Hermiticity of position operator

Question

In order to prove that $\hat{x}$ is hermitian, it is enough to show that
\begin{equation} \langle\psi|x|\phi\rangle = \langle\psi|x|\phi\rangle^* \end{equation} Now, \begin{eqnarray} \langle\psi|\hat{x}|\phi\rangle &=& \int_{-\infty} ^{\infty} \psi(x)^*\hat{x}\phi(x) dx\\ \langle\psi|\hat{x}|\phi\rangle^* &=& \int_{-\infty} ^{\infty} (\phi(x)^*\hat{x}^*\psi(x))^* dx\\ &=& \int_{-\infty} ^{\infty} (\psi(x)^*\hat{x}^*\phi(x))^* dx \end{eqnarray} Now both must be equal for $\hat{x}$ to be hermitian. But I don't understand why. $\hat{x}^* = \hat{x}$.
I read this post. One of the answer wrote that $\hat{x}^* = \hat{x}$ because eigenvalue of $\hat{x}$ is real and that is why $\hat{x}^* = \hat{x}$. But isn't that logic circular? because we know that hermitian operators have real eigenvalues. So using the fact that $\hat{x}^* = \hat{x}$ means we are already assuming $\hat{x}$ to be hermitian

Answer 1

Why do you still have a hat on your $x$ in the integral? Inside the intergral it's just the integration variable $x$, as in "$dx$", which is real number.

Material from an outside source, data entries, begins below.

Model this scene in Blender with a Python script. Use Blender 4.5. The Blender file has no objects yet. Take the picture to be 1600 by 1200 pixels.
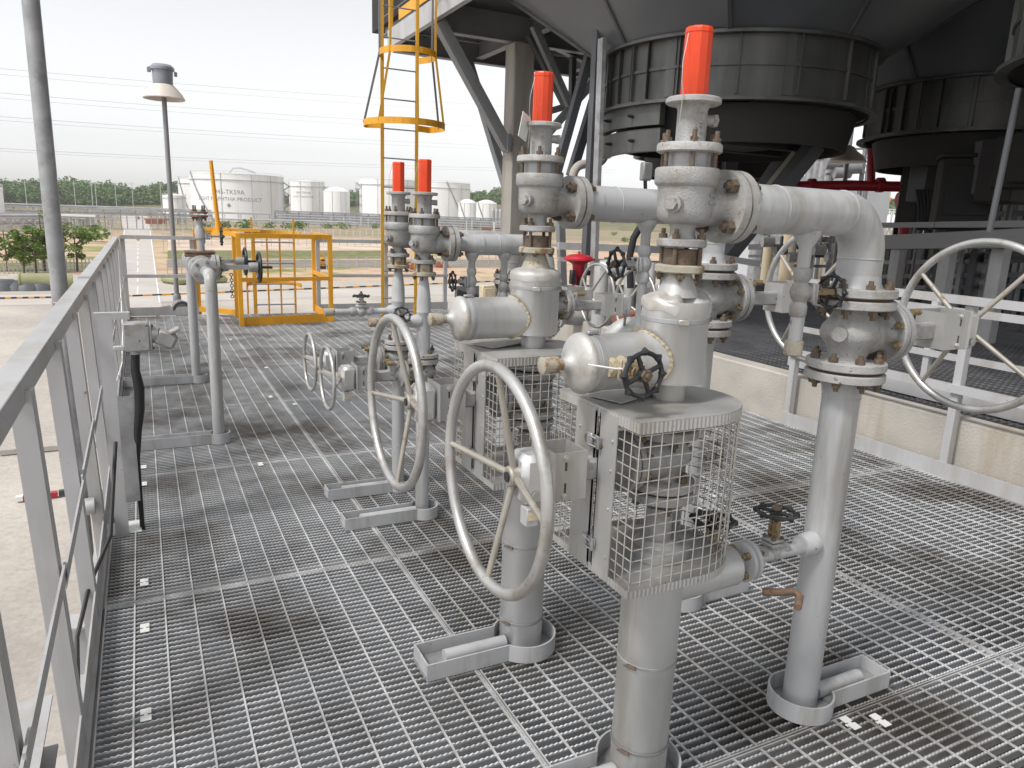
import bpy, bmesh, math, random
from mathutils import Vector, Matrix, Quaternion
random.seed(7)
R = math.radians
PI = math.pi
S = bpy.context.scene
C = S.collection
V = Vector
X_, Y_, Z_ = V((1, 0, 0)), V((0, 1, 0)), V((0, 0, 1))
GZ = -5.5                                   # yard level below the platform (platform top is z = 0)

# ------------------------------------------------------------------ camera
FPX = 1145.0
YAW, PITCH, ROLL = R(26.756), R(12.712), R(2.088)
CAM = V((0, 0, 1.5))
fw = V((math.sin(YAW) * math.cos(PITCH), math.cos(YAW) * math.cos(PITCH), -math.sin(PITCH)))
rt0 = V((math.cos(YAW), -math.sin(YAW), 0))
up0 = rt0.cross(fw)
rt = rt0 * math.cos(ROLL) + up0 * math.sin(ROLL)
up = -rt0 * math.sin(ROLL) + up0 * math.cos(ROLL)
cd = bpy.data.cameras.new('camera')
cam = bpy.data.objects.new('camera', cd)
C.objects.link(cam)
cam.matrix_world = Matrix(((rt.x, up.x, -fw.x, CAM.x), (rt.y, up.y, -fw.y, CAM.y), (rt.z, up.z, -fw.z, CAM.z), (0, 0, 0, 1)))
cd.sensor_width = 36.0
cd.lens = FPX / 1600 * 36
cd.clip_start = 0.05
cd.clip_end = 6000
S.camera = cam

def ray(px, py):
    return (rt * (px - 800) + up * (600 - py) + fw * FPX).normalized()
def at(px, py, z):
    d = ray(px, py)
    return CAM + d * ((z - CAM.z) / d.z)
def far(px, py, dist):                      # point seen at a pixel, at a horizontal distance
    d = ray(px, py)
    return CAM + d * (dist / math.hypot(d.x, d.y))

# ------------------------------------------------------------------ materials
MATS = {}
def mat(name, col, rough=.5, metal=0.0, var=.12, vscale=6.0, rust=0.0, rcol=(.16, .07, .03), rscale=14.0,
        bump=0.0, bscale=60.0, spots=0.0, scol=(.16, .08, .045), sscale=38.0, streak=False, col2=None, c2scale=3.0, c2amt=0.0, spec=.5):
    m = bpy.data.materials.new(name)
    m.use_nodes = True
    nt = m.node_tree
    n, l = nt.nodes, nt.links
    bs = n['Principled BSDF']
    bs.inputs['Roughness'].default_value = rough
    bs.inputs['Metallic'].default_value = metal
    bs.inputs['Specular IOR Level'].default_value = spec
    geo = n.new('ShaderNodeNewGeometry')
    pos = geo.outputs['Position']
    nz = n.new('ShaderNodeTexNoise'); nz.inputs['Scale'].default_value = vscale; nz.inputs['Detail'].default_value = 6
    l.new(pos, nz.inputs['Vector'])
    mr = n.new('ShaderNodeMapRange')
    mr.inputs[1].default_value = .3; mr.inputs[2].default_value = .7
    mr.inputs[3].default_value = 1 - var; mr.inputs[4].default_value = 1 + var * .6
    l.new(nz.outputs['Fac'], mr.inputs[0])
    mul = n.new('ShaderNodeVectorMath'); mul.operation = 'SCALE'
    mul.inputs[0].default_value = col
    l.new(mr.outputs[0], mul.inputs['Scale'])
    out = mul.outputs[0]
    def blend(out, colr, scale, lo, hi, vec):
        t = n.new('ShaderNodeTexNoise'); t.inputs['Scale'].default_value = scale; t.inputs['Detail'].default_value = 8
        t.inputs['Roughness'].default_value = .65
        l.new(vec, t.inputs['Vector'])
        r = n.new('ShaderNodeMapRange'); r.inputs[1].default_value = lo; r.inputs[2].default_value = hi
        l.new(t.outputs['Fac'], r.inputs[0])
        mx = n.new('ShaderNodeMix'); mx.data_type = 'RGBA'
        l.new(r.outputs[0], mx.inputs['Factor'])
        l.new(out, mx.inputs[6]); mx.inputs[7].default_value = (*colr, 1)
        return mx.outputs[2], r.outputs[0]
    vec = pos
    if streak:
        mp = n.new('ShaderNodeVectorMath'); mp.operation = 'MULTIPLY'; mp.inputs[1].default_value = (1, 1, .12)
        l.new(pos, mp.inputs[0]); vec = mp.outputs[0]
    if col2 is not None and c2amt > 0:
        out, _ = blend(out, col2, c2scale, .62 - c2amt * .3, .78 - c2amt * .3, vec)
    if spots > 0:
        out, _ = blend(out, scol, sscale, .74 - spots * .2, .77 - spots * .2, pos)
    if rust > 0:
        out, f = blend(out, rcol, rscale, .68 - rust * .3, .76 - rust * .3, pos)
        ra = n.new('ShaderNodeMapRange'); ra.inputs[3].default_value = rough; ra.inputs[4].default_value = .85
        l.new(f, ra.inputs[0]); l.new(ra.outputs[0], bs.inputs['Roughness'])
    else:
        ra = n.new('ShaderNodeMapRange'); ra.inputs[1].default_value = .3; ra.inputs[2].default_value = .7
        ra.inputs[3].default_value = max(.05, rough - .08); ra.inputs[4].default_value = min(1, rough + .1)
        l.new(nz.outputs['Fac'], ra.inputs[0]); l.new(ra.outputs[0], bs.inputs['Roughness'])
    l.new(out, bs.inputs['Base Color'])
    if bump > 0:
        bn = n.new('ShaderNodeTexNoise'); bn.inputs['Scale'].default_value = bscale; bn.inputs['Detail'].default_value = 4
        l.new(pos, bn.inputs['Vector'])
        bp = n.new('ShaderNodeBump'); bp.inputs['Strength'].default_value = bump; bp.inputs['Distance'].default_value = .01
        l.new(bn.outputs['Fac'], bp.inputs['Height']); l.new(bp.outputs[0], bs.inputs['Normal'])
    MATS[name] = m
    return m

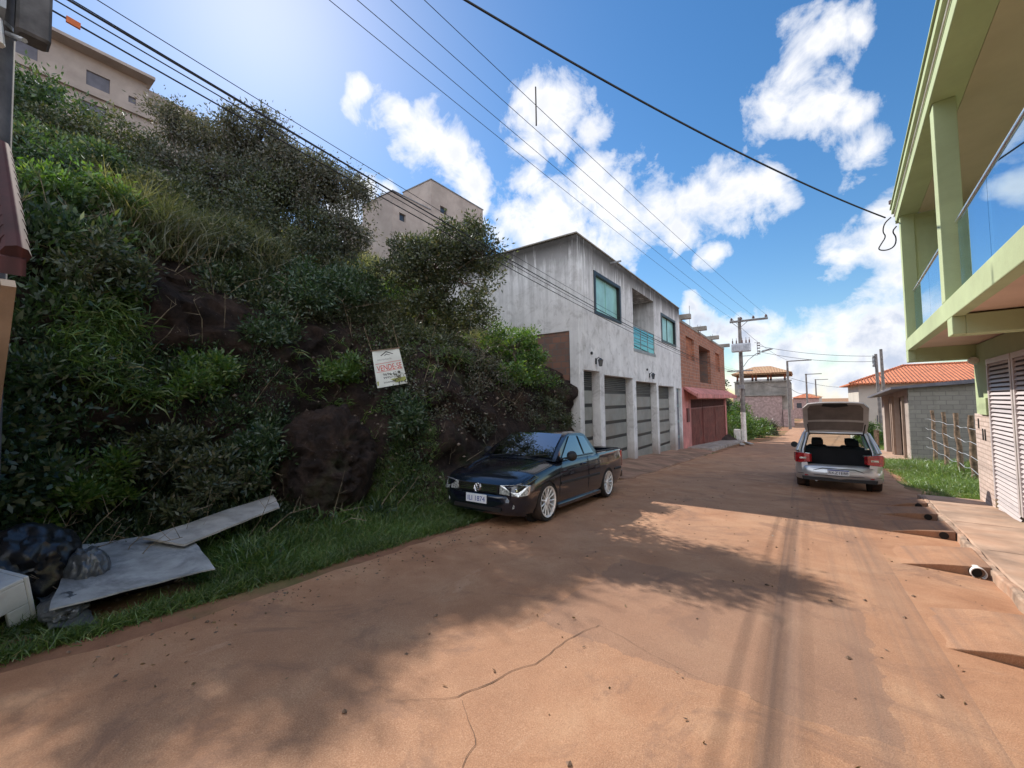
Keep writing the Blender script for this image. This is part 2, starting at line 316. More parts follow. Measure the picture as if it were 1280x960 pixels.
# ------------------------------------------------------------------ mesh builder
class MB:
    def __init__(s): s.v=[];s.f=[];s.sm=False
    def add(s,vs,fs):
        o=len(s.v);s.v+= [tuple(p) for p in vs];s.f+=[tuple(i+o for i in q) for q in fs];return s
    def box(s,x0,x1,y0,y1,z0,z1,bev=0):
        if bev>0:
            b=bev
            # chamfer vertical+horizontal via octagonal-ish profile in z
            vs=[];fs=[]
            for (z,i) in ((z0,b),(z0+b,0),(z1-b,0),(z1,b)):
                vs+=[(x0+i,y0+b,z),(x0+i+ (b if i==0 else 0),y0+i,z)] if False else [(x0+i+b,y0+i,z),(x1-i-b,y0+i,z),(x1-i,y0+i+b,z),(x1-i,y1-i-b,z),(x1-i-b,y1-i,z),(x0+i+b,y1-i,z),(x0+i,y1-i-b,z),(x0+i,y0+i+b,z)]
            for k in range(3):
                for j in range(8): fs.append((k*8+j,k*8+(j+1)%8,(k+1)*8+(j+1)%8,(k+1)*8+j))
            fs.append(tuple(range(7,-1,-1)));fs.append(tuple(range(24,32)));return s.add(vs,fs)
        return s.add([(x0,y0,z0),(x1,y0,z0),(x1,y1,z0),(x0,y1,z0),(x0,y0,z1),(x1,y0,z1),(x1,y1,z1),(x0,y1,z1)],
          [(3,2,1,0),(4,5,6,7),(0,1,5,4),(1,2,6,5),(2,3,7,6),(3,0,4,7)])
    def hexa(s,b,t):   # bottom 4, top 4 points (ccw from above)
        return s.add(list(b)+list(t),[(3,2,1,0),(4,5,6,7),(0,1,5,4),(1,2,6,5),(2,3,7,6),(3,0,4,7)])
    def prism(s,poly,axis,a,b):  # poly 2d extruded on axis from a to b
        n=len(poly)
        def P(p,t): return {'x':(t,p[0],p[1]),'y':(p[0],t,p[1]),'z':(p[0],p[1],t)}[axis]
        vs=[P(p,a) for p in poly]+[P(p,b) for p in poly]
        fs=[(i,(i+1)%n,n+(i+1)%n,n+i) for i in range(n)]+[tuple(range(n-1,-1,-1)),tuple(range(n,2*n))]
        return s.add(vs,fs)
    def tube(s,pts,rad,n=8,cap=True):
        pts=[Vector(p) for p in pts];m=len(pts)
        rr=rad if isinstance(rad,(list,tuple)) else [rad]*m
        vs=[];fs=[];prev=None
        for i,p in enumerate(pts):
            d=(pts[min(i+1,m-1)]-pts[max(i-1,0)]).normalized()
            if prev is None:
                a=Vector((0,0,1)) if abs(d.z)<.9 else Vector((1,0,0));x=d.cross(a).normalized()
            else: x=(prev-d*prev.dot(d)).normalized()
            prev=x;y=d.cross(x)
            for k in range(n):
                t=2*math.pi*k/n;vs.append(p+(x*math.cos(t)+y*math.sin(t))*rr[i])
        for i in range(m-1):
            for k in range(n): fs.append((i*n+k,i*n+(k+1)%n,(i+1)*n+(k+1)%n,(i+1)*n+k))
        if cap: fs.append(tuple(range(n-1,-1,-1)));fs.append(tuple((m-1)*n+k for k in range(n)))
        return s.add(vs,fs)
    def cyl(s,c,axis,r_,h,n=24,r2=None):
        d={'x':Vector((1,0,0)),'y':Vector((0,1,0)),'z':Vector((0,0,1))}[axis] if isinstance(axis,str) else Vector(axis).normalized()
        c=Vector(c);return s.tube([c-d*h/2,c+d*h/2],[r_,r2 if r2 is not None else r_],n)
    def lathe(s,c,axis,prof,n=28): # prof [(r,t)]
        d={'x':Vector((1,0,0)),'y':Vector((0,1,0)),'z':Vector((0,0,1))}[axis];a=Vector((0,0,1)) if axis!='z' else Vector((1,0,0))
        x=d.cross(a).normalized();y=d.cross(x);c=Vector(c);vs=[];fs=[];m=len(prof)
        for (q,t) in prof:
            for k in range(n):
                w=2*math.pi*k/n;vs.append(c+d*t+(x*math.cos(w)+y*math.sin(w))*q)
        for i in range(m-1):
            for k in range(n): fs.append((i*n+k,i*n+(k+1)%n,(i+1)*n+(k+1)%n,(i+1)*n+k))
        return s.add(vs,fs)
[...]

I suspect that you confused by
$$ \langle x |\hat x|x'\rangle = x' \langle x |x'\rangle= x'\delta (x-x') $$ and te definition of the wavefunctions $$ [\phi(x)]^* = \langle \phi|x\rangle, \quad \psi(x)= \langle x|\psi\rangle. $$ so that inserting two complete set of position eigenstates $$ I = \int dx |x\rangle \langle x|, \quad I = \int dx' |x'\rangle \langle x'|, $$ we have $$ \langle\psi|\hat x|\phi\rangle = \int dx dx' \langle\psi|x\rangle\langle x| \hat x'|x'\rangle\langle x'| \phi\rangle\\ = \int dx dx' \psi(x)^* x' \phi(x') \delta (x-x')\\ = \int dx \psi(x)^* x\phi(x). $$